Cryptocurrencies would be the last thing I worry about w.r.t Quantum crypto attacks. Everything would be broken. Think banks, brokerage accounts, email, text messages - everything.
https://radar.cloudflare.com/adoption-and-usage
In contrast, cryptocurrencies have to upgrade the entire network all at once or it’s effectively a painful fork. That effort appears to just be getting talked about now, without even starting to discuss timing:
Bitcoin is much more centralized than the popular imagination would have you believe, both in terms of the small number of controlling interests behind the majority of the transaction capacity, and just as importantly the shared open source software running those nodes. Moreover, the economic incentives for the switch are strongly, perhaps even perfectly, aligned among the vast majority of node operators. Bitcoin is already dangerously close to, if not beyond, the possibility of a successful Byzantine attack; it just doesn't happen precisely because of the incentive alignment--if you're that large, you don't want to undermine trust in the network, and you're an easy target for civil punishment.

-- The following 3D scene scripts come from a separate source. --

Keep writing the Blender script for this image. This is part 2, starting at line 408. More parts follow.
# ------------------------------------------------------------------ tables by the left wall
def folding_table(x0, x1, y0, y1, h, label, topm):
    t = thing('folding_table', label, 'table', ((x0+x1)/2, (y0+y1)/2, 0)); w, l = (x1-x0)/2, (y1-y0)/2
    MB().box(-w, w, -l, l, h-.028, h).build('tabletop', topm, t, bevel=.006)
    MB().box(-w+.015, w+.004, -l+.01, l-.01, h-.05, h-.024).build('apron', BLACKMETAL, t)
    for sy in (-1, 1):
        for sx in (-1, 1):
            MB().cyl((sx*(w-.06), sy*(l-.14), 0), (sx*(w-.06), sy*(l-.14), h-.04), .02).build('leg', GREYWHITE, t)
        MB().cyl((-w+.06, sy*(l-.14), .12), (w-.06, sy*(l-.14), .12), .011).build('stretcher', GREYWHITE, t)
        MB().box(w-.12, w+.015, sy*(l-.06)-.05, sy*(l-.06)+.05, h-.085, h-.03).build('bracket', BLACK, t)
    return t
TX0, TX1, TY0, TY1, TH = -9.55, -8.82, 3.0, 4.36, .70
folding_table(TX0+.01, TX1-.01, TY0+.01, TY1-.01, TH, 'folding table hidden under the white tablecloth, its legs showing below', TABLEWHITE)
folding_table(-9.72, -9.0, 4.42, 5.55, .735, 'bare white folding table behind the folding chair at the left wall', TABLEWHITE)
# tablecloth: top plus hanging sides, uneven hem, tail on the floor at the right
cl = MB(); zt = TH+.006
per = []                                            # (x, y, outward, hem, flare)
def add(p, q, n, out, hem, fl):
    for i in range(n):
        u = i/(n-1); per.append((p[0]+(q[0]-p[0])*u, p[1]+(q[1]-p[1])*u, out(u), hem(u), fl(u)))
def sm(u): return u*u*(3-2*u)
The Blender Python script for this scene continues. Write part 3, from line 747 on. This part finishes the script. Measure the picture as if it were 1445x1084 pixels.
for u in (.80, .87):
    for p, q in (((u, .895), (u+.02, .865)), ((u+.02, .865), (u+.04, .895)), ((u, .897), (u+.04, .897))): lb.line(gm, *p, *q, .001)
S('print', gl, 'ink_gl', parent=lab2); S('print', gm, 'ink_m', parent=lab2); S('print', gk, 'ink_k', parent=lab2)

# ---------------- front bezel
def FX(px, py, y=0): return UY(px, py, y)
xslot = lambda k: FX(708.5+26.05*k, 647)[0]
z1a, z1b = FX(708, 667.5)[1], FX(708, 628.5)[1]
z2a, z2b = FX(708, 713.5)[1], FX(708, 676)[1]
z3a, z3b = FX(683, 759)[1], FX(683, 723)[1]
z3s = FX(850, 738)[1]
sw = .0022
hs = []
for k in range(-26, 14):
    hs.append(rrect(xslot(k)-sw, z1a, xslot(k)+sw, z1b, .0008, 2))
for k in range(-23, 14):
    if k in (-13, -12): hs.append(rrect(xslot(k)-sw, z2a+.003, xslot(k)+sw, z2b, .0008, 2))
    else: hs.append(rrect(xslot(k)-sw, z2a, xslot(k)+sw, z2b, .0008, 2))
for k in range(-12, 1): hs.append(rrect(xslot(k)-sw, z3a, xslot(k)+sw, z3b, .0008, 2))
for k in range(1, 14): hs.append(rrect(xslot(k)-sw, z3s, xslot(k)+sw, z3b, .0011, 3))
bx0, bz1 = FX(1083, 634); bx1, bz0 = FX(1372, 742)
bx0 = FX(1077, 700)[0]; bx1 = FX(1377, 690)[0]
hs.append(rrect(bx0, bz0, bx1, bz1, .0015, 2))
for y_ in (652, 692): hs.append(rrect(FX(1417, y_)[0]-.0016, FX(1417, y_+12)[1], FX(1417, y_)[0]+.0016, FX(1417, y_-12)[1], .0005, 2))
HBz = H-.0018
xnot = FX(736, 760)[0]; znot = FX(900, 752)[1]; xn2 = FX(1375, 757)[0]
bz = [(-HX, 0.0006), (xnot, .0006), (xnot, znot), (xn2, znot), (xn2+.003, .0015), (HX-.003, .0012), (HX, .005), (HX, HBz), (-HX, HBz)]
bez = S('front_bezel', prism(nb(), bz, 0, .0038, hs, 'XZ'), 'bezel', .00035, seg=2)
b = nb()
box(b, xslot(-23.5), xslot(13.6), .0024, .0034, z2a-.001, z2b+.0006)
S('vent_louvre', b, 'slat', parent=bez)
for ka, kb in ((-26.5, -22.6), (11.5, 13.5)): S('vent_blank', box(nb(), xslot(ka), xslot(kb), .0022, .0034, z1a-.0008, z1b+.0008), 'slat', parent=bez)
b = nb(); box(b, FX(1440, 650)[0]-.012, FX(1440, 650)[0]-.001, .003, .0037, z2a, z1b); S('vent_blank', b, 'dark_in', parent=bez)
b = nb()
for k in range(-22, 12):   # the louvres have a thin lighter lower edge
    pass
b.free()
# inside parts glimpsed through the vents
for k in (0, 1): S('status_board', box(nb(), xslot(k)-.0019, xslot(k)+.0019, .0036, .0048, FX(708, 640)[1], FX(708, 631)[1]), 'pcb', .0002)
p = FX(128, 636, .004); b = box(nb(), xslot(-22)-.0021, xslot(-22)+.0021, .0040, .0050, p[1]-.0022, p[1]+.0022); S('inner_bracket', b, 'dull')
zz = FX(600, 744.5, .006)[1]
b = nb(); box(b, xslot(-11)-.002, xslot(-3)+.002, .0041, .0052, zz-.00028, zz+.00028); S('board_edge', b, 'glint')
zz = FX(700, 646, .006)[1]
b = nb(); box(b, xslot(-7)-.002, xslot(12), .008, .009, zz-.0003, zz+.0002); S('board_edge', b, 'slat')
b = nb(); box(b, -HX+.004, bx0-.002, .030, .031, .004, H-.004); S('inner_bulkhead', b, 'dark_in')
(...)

Stragglers are a problem, of course, but that's why I thought this would be a harder problem for Bitcoin: for me to use PQC for HTTPS, only my browser and the server need to support it and past connections don't matter, whereas for a blockchain you need to upgrade the entire network to support it for new transactions _and_ have some kind of data migration for all of the existing data. I don't think that's insurmountable – Bitcoin is rather famously not as decentralized as the marketing would have you believe — but it seems like a harder level of coordination.
In fairness, the original Bitcoin white paper referenced both (1) distributed compute and (2) the self-defeating nature of a Byzantine attack as the means of protection. It's not as though (2) is just lucky happenstance.
Hence, why proof of stake can exist.